Kerrie agrees: "I hated the jolly brigade who say things like 'It's the taking part that counts'. What utter nonsense."

If the cold coffee, non-competition, wasps, and unnecessarily protracted and inconvenient arrangements aren't enough to make you hate sports day, the parent's race will surely do it.

The very words strike fear into my heart. At six and four, my children are still young enough to think I am invincible, so the one thing they care more about than winning their own races is that I win mine. The pressure is unbearable. Last year food poisoning got me off the hook but this year there will be no escaping it.

If there's anything more galling than competitive mum syndrome it's surely distilling it into a few minutes of all-out war as adrenaline-fuelled mothers race, elbows aloft, towards the finish line. And isn't that entirely at odds with the spirit of non-competitive sports day?

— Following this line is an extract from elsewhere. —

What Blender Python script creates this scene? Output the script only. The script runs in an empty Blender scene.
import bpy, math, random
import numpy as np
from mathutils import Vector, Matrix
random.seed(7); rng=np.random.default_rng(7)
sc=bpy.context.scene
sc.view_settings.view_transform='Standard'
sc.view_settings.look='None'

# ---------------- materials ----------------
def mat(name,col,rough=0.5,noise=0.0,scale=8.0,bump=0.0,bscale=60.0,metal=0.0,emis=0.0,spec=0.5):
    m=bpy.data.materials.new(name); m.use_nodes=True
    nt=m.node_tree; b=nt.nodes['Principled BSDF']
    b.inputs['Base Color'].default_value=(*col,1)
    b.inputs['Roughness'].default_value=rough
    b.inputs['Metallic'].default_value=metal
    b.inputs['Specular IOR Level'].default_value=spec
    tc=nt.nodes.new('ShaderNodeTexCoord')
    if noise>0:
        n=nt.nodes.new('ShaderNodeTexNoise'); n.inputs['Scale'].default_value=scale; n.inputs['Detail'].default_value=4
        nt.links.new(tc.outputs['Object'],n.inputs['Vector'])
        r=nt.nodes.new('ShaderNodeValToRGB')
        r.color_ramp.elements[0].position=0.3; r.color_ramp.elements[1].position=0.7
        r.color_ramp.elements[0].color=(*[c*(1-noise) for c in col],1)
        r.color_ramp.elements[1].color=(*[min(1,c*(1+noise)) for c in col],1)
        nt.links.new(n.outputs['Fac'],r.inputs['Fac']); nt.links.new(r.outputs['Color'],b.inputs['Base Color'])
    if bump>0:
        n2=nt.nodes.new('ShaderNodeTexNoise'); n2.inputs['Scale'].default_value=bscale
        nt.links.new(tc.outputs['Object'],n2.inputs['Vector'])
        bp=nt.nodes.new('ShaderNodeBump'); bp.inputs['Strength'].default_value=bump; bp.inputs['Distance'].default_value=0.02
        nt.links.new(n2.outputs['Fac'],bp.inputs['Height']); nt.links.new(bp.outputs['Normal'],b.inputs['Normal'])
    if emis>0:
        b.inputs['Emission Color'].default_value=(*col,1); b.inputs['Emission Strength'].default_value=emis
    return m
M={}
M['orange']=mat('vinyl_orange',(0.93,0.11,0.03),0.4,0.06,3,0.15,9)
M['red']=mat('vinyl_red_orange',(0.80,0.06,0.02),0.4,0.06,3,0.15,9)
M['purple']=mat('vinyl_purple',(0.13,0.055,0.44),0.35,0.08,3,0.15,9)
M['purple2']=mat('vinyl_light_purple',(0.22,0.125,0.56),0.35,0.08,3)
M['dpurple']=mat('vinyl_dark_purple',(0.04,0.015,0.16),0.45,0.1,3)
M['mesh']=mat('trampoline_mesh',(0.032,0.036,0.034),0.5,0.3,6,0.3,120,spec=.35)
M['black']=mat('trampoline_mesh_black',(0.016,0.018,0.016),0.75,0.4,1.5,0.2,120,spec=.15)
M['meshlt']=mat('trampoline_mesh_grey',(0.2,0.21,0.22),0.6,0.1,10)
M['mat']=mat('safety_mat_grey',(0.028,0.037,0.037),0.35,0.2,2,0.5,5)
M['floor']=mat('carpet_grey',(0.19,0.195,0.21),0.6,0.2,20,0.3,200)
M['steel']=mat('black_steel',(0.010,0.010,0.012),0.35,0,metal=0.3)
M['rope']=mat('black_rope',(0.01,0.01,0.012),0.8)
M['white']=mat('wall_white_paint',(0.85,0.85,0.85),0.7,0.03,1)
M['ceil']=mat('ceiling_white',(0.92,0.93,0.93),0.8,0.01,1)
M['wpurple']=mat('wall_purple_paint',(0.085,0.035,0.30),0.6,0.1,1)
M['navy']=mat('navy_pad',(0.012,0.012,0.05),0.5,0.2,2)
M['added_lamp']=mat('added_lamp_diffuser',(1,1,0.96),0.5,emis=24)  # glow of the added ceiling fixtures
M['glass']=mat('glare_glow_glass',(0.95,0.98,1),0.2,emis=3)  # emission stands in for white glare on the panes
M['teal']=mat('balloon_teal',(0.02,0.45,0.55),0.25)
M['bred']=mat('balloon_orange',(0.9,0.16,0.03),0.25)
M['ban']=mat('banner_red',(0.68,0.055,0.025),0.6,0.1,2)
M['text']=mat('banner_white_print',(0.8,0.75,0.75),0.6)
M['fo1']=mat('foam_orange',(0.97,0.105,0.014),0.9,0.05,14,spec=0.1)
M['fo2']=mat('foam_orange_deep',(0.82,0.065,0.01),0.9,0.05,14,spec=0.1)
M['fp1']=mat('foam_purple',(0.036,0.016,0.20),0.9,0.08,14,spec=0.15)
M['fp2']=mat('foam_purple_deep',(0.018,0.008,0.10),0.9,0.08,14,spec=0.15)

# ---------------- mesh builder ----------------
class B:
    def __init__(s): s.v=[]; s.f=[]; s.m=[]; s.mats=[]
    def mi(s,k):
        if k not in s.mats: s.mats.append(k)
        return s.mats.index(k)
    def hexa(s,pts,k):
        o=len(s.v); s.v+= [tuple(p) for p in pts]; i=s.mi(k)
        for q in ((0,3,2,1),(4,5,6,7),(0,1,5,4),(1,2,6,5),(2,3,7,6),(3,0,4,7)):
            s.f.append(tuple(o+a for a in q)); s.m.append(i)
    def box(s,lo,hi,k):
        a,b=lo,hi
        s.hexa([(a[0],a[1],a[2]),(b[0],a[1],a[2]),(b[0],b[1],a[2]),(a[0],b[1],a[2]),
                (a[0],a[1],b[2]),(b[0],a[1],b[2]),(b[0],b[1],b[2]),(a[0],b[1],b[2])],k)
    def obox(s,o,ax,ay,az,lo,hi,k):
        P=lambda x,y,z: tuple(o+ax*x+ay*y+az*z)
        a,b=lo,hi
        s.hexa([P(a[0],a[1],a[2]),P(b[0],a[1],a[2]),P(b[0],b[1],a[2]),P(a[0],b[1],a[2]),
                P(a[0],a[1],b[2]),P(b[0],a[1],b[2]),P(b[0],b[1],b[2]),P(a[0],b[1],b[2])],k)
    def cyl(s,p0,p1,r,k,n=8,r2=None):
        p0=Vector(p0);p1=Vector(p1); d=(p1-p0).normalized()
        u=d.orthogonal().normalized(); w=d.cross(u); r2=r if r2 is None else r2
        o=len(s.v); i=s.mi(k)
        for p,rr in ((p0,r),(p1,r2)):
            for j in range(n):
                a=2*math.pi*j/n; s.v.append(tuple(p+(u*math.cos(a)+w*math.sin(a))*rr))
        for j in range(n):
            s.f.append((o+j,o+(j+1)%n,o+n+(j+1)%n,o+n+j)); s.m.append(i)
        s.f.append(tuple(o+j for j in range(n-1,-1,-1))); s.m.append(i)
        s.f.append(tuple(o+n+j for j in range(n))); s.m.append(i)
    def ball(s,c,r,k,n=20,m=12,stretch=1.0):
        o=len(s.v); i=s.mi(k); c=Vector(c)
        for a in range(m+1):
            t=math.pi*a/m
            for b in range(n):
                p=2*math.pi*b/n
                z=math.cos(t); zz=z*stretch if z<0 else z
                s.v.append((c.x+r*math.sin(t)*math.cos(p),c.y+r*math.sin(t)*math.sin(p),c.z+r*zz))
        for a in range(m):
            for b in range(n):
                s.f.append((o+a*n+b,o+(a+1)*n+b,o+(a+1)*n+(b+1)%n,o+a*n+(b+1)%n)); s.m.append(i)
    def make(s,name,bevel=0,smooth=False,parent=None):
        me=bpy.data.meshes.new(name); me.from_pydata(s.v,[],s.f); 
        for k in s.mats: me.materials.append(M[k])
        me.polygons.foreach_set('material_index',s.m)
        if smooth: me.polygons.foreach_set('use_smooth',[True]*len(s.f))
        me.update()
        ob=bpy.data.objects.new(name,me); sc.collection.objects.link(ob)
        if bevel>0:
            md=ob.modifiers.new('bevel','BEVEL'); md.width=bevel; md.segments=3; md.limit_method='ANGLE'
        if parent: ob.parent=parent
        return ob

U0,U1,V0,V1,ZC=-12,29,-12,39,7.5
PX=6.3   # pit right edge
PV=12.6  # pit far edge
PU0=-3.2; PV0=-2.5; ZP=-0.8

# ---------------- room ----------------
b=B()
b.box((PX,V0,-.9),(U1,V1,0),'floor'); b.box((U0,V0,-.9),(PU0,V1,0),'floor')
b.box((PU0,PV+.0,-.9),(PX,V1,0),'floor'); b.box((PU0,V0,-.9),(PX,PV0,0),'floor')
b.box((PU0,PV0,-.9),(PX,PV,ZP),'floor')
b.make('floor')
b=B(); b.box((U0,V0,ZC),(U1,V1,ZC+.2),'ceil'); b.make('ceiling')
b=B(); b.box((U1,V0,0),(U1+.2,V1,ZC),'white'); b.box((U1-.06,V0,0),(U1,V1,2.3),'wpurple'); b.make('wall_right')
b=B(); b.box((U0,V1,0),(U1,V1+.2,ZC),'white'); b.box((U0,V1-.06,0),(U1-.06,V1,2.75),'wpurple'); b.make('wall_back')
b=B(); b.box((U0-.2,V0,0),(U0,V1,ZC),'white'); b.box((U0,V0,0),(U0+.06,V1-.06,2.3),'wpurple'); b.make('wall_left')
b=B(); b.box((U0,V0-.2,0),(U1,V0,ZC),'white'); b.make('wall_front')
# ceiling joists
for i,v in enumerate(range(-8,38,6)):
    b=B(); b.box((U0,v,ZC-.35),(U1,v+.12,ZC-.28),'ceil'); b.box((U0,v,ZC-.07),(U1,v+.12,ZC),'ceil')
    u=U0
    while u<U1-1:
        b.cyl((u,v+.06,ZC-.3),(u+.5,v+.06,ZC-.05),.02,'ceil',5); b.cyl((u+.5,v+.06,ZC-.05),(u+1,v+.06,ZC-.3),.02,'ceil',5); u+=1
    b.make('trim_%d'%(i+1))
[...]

Of course, it doesn't really matter how you feel about sports day - it's for the kids' benefit, not ours, and to that end I intend to make the most of the occasion and encourage my lads in their boundless enthusiasm for sports day.

How to be supportive on sport day: Our dos and don'ts

I might also do a few laps around the garden each night before bed in readiness for the parent's race, and I'm hatching a plan to amass a group of mums to bring flasks of tea and baked goods, along with camping stools.

Who knows, we might even enjoy sports day. But that'll be a first.